**Description of the task**
Repeat exactly the lines from the start of the entries below through the line containing "mb.build('chipped_corner', M['gouge'], pedL)". Omit the rest.

**Data extract**

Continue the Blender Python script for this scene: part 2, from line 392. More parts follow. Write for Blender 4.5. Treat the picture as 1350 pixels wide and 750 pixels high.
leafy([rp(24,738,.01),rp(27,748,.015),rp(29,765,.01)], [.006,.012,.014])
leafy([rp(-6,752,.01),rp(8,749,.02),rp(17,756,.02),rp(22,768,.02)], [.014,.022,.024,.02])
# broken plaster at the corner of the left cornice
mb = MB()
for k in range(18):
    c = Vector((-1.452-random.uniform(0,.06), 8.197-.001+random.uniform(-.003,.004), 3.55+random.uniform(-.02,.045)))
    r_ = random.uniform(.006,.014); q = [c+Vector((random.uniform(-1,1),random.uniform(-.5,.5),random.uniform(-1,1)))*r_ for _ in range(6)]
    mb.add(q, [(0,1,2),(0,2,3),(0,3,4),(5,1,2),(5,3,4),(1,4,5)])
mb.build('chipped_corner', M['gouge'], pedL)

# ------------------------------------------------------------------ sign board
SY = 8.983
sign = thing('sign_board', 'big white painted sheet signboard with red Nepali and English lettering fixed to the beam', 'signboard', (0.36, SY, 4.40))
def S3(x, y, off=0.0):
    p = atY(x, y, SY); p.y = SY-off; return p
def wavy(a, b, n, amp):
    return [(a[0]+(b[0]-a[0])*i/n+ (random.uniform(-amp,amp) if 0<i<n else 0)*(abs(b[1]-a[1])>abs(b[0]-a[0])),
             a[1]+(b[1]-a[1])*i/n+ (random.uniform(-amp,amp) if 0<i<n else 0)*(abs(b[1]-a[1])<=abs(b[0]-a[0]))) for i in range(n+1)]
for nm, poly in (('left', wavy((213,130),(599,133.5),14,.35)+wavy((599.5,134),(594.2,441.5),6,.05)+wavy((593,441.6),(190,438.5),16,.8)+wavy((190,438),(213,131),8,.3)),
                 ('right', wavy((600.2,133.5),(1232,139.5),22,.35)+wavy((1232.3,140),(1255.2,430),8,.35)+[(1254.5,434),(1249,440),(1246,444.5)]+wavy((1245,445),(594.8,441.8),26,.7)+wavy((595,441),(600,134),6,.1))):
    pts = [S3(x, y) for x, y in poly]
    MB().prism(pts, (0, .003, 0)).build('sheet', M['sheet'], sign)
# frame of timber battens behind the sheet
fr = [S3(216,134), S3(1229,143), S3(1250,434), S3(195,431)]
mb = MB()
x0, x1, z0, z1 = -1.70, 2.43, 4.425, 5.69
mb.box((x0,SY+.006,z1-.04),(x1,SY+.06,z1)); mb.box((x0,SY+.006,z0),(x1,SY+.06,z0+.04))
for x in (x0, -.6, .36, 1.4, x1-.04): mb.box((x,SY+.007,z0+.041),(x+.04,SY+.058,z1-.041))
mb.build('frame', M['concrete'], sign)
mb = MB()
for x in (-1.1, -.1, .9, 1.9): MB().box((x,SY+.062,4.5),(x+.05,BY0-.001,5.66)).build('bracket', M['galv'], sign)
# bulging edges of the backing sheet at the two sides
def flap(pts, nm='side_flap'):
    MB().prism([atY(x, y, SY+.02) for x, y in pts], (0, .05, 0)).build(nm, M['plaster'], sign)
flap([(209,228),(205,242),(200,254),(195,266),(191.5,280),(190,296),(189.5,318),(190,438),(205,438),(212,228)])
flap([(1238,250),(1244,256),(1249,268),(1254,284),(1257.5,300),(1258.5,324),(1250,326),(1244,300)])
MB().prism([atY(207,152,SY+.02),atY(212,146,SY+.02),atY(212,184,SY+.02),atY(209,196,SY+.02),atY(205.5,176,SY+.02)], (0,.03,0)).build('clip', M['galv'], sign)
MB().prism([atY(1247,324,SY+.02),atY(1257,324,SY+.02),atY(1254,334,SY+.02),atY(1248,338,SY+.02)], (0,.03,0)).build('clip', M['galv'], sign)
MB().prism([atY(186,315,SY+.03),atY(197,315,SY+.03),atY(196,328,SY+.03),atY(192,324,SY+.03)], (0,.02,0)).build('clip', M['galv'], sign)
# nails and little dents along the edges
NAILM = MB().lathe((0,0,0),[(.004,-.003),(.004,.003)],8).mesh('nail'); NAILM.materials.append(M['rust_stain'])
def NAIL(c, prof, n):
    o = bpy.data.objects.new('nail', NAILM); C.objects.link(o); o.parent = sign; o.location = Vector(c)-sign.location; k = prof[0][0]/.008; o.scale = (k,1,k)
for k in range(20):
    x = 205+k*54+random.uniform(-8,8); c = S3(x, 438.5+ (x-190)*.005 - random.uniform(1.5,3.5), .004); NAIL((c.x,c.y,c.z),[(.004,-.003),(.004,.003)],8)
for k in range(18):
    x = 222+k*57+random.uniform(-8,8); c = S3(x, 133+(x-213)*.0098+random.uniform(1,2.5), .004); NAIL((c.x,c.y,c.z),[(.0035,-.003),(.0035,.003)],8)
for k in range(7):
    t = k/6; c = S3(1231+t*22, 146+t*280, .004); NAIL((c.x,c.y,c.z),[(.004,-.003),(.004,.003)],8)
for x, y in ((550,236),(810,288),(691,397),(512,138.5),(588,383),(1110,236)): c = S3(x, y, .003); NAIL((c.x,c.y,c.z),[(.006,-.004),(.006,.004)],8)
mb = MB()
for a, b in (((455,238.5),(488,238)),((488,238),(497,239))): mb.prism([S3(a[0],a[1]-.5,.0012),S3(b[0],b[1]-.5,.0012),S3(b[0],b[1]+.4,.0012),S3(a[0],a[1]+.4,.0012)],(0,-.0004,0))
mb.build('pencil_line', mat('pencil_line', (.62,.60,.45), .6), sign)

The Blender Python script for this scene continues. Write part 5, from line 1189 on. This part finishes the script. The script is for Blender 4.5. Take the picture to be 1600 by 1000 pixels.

**Exercise result**
Continue the Blender Python script for this scene: part 2, from line 392. More parts follow. Write for Blender 4.5. Treat the picture as 1350 pixels wide and 750 pixels high.
leafy([rp(24,738,.01),rp(27,748,.015),rp(29,765,.01)], [.006,.012,.014])
leafy([rp(-6,752,.01),rp(8,749,.02),rp(17,756,.02),rp(22,768,.02)], [.014,.022,.024,.02])
# broken plaster at the corner of the left cornice
mb = MB()
for k in range(18):
    c = Vector((-1.452-random.uniform(0,.06), 8.197-.001+random.uniform(-.003,.004), 3.55+random.uniform(-.02,.045)))
    r_ = random.uniform(.006,.014); q = [c+Vector((random.uniform(-1,1),random.uniform(-.5,.5),random.uniform(-1,1)))*r_ for _ in range(6)]
    mb.add(q, [(0,1,2),(0,2,3),(0,3,4),(5,1,2),(5,3,4),(1,4,5)])
mb.build('chipped_corner', M['gouge'], pedL)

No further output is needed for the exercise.